Russian billionaires gamble on golf as crisis ravages fortunes
by Ilya Khrennikov on Sunday, 20 September 2009
Oleg Deripaska isn’t letting $20bn of debt handicap his golf game.
Like fellow Russian billionaires Roman Abramovich and Vladimir Potanin, the 41-year-old golf enthusiast amassed, and then lost, billions of dollars on commodities. They now are turning to their hobbies as one way to help rebuild fortunes ravaged by Russia’s worst economic decline on record.
Golf, snubbed by communists as a sport for capitalists, wasn’t played in Russia until the twilight of the Soviet Union and even now the country has just three 18-hole courses, one owned by Deripaska. At least 40 more are either being built or funded as investors pour $500m into the sport this year alone, according to the Russian Golf Association.

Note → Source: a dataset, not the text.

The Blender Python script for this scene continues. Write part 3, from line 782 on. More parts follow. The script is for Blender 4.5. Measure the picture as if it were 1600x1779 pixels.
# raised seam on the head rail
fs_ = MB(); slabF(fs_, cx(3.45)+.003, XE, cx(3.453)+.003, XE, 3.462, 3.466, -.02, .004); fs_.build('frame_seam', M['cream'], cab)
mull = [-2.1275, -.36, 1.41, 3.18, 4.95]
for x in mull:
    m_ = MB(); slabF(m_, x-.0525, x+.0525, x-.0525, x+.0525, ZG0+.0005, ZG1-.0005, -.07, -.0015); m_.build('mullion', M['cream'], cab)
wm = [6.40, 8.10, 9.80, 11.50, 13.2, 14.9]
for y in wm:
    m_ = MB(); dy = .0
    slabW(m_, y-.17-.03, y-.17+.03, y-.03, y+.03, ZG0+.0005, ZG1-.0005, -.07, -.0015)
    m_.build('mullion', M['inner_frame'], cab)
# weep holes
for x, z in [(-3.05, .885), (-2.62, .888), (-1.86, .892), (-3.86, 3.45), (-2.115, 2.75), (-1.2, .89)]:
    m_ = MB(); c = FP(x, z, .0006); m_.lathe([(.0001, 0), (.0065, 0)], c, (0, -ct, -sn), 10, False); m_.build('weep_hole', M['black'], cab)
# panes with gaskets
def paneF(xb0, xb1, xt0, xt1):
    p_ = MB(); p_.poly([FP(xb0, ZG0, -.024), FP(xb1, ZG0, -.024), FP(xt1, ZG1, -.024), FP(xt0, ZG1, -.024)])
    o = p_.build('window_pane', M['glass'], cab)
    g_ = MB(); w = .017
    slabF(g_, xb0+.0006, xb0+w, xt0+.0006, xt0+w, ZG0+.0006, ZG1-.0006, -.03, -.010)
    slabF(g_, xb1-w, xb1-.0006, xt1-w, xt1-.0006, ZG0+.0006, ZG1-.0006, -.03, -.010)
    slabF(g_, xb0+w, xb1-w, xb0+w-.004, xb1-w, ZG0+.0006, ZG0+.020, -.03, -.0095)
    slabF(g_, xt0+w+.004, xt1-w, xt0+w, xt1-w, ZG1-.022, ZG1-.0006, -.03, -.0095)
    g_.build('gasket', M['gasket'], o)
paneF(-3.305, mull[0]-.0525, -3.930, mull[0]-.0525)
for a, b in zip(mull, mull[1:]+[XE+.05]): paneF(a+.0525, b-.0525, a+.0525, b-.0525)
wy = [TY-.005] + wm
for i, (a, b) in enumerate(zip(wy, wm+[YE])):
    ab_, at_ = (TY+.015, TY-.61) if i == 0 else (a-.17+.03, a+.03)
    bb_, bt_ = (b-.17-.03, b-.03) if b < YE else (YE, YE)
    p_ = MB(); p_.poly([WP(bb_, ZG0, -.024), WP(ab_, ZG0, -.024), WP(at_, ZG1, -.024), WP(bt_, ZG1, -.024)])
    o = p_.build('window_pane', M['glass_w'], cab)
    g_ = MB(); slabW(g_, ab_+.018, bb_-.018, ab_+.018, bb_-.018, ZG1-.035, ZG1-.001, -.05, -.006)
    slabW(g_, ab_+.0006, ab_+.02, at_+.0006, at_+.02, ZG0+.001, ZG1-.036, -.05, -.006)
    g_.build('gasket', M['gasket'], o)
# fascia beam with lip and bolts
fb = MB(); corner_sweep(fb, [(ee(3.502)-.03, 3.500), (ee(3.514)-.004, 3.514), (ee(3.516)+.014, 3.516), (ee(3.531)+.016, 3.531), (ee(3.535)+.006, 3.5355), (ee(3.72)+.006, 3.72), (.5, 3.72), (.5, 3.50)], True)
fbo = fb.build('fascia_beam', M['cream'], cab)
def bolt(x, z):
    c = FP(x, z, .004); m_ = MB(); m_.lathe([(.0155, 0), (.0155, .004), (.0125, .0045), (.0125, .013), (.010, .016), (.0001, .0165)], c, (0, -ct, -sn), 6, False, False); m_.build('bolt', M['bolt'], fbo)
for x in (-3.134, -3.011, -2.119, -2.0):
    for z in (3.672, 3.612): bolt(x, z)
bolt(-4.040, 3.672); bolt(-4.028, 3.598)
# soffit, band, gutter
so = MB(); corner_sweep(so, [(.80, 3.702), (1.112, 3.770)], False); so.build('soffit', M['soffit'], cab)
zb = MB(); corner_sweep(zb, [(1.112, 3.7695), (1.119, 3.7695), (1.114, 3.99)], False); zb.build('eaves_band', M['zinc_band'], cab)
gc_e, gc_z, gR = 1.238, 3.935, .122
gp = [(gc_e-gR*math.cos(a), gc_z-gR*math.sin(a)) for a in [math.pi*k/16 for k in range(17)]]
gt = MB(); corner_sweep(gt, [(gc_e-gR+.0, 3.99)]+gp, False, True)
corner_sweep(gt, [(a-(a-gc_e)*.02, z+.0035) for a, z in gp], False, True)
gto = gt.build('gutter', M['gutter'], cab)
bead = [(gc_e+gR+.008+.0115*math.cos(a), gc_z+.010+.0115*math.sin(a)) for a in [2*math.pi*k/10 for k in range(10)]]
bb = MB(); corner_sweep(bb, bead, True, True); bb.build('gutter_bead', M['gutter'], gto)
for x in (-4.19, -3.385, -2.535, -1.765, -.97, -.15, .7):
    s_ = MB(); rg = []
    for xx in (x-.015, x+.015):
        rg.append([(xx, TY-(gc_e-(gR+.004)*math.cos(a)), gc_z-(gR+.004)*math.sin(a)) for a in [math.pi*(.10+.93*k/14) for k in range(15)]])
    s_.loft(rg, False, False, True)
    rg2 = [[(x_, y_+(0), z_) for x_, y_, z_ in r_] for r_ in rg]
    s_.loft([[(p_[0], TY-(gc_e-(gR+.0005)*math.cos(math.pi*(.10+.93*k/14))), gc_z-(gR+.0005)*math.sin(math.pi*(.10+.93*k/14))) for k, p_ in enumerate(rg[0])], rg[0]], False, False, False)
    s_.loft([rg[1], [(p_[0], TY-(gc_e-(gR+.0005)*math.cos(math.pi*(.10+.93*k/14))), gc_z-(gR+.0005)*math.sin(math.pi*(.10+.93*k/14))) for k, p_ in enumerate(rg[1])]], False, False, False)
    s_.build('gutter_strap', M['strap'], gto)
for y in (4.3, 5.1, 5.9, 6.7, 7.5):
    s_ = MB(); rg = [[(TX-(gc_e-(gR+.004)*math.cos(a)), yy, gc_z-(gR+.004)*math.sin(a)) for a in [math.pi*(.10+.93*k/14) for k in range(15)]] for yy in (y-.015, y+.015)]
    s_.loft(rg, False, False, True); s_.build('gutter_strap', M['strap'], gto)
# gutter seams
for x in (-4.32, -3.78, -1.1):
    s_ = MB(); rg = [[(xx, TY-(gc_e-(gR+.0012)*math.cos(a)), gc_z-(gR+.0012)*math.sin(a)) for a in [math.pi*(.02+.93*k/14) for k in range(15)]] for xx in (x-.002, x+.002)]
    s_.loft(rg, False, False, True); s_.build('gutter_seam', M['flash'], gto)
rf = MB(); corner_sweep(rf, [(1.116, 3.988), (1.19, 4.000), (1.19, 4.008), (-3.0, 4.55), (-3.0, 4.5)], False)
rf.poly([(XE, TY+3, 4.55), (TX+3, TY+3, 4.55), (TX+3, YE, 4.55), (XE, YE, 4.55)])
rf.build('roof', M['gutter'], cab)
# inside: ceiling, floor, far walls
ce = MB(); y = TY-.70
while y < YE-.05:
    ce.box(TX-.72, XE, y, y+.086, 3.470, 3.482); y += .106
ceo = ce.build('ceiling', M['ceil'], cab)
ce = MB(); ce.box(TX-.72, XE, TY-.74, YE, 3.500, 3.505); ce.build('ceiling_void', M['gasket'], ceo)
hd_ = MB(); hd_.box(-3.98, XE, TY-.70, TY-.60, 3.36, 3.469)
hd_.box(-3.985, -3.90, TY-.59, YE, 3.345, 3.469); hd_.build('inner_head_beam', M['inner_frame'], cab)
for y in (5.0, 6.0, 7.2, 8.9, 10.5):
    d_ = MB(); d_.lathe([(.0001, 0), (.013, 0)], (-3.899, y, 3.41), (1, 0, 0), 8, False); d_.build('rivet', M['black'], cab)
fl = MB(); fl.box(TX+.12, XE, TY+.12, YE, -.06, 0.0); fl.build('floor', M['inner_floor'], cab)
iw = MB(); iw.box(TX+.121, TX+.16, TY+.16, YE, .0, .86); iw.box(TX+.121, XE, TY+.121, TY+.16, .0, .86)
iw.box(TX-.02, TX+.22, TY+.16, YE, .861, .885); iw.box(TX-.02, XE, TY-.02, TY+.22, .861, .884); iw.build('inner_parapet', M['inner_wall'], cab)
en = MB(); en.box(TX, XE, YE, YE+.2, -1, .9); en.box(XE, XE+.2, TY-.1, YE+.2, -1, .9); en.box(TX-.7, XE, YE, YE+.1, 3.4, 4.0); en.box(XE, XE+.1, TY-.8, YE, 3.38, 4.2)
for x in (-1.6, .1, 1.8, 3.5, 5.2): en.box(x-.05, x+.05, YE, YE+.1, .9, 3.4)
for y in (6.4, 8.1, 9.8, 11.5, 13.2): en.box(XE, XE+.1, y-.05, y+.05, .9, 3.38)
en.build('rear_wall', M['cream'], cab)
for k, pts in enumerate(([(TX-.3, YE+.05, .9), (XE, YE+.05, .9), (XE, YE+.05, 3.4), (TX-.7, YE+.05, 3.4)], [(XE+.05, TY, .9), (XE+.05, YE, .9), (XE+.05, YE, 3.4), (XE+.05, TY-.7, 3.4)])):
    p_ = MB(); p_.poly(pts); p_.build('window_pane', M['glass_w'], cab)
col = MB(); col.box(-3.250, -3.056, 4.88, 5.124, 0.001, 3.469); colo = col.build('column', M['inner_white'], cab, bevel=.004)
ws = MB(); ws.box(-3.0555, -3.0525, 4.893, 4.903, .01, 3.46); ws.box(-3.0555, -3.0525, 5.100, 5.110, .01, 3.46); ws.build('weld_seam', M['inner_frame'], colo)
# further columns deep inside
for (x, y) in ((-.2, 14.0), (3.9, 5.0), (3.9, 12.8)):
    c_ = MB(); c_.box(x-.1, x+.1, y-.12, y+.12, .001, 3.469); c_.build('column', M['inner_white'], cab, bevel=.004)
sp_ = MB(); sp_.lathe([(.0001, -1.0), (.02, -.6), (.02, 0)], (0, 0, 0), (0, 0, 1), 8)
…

“Russia is now one of the hottest spots for golf development,” said Andrea Sartori, the Budapest-based head of KPMG International’s Golf Advisory Practice for Europe, the Middle East and Africa. “Golf is still perceived as an elitist sport and current supply is mainly tailored to the wealthy Russian upper class.”
The golf association reckons the number of regular Russian golfers will swell to 100,000 by 2014 from 16,000 now and 500 in 2003 as more courses open and it gets cheaper to play.
In Scotland, where the sport was started in the Middle Ages, the national golf union covers 630 clubs and 260,000 players in a country with roughly half the population of Moscow.
Deripaska opened the Tseleevo golf, ski and polo resort in December. The complex is 50km (31 miles) north of Moscow, the capital, and its centerpiece, an 18-hole course designed by six-time US Masters winner Jack Nicklaus, cost $30m. Membership fees are $300,000.
The billionaire completed the project after losing $25bn of his wealth by Forbes magazine’s count, forcing him to cede stakes in Hochtief AG, Germany’s biggest construction company, and Canadian car-parts maker Magna International Inc.
Three months after Tseleevo opened, Deripaska’s United Co Rusal, the world’s largest aluminum producer, was forced to freeze payments on $7.4bn of debt to more than 70 international banks under an agreement that expires September 18. Deripaska’s holding company, Basic Element, said in April that its total debt exceeded $20bn.
“We consider golf to be a promising industry in Russia,” said Vadim Prasov, manager of Deripaska’s golf business. Tseleevo is forecast to “pay off” in six to 10 years, he said.
That’s not to say the record 10.9 percent economic contraction in the second quarter hasn’t had an effect.
The Moscow Open, the only Russian event on the PGA European Tour, was cancelled in the summer after lead sponsor ZAO Inteco, the development company of Moscow Mayor Yuri Luzhkov’s billionaire wife Yelena Baturina, backed out.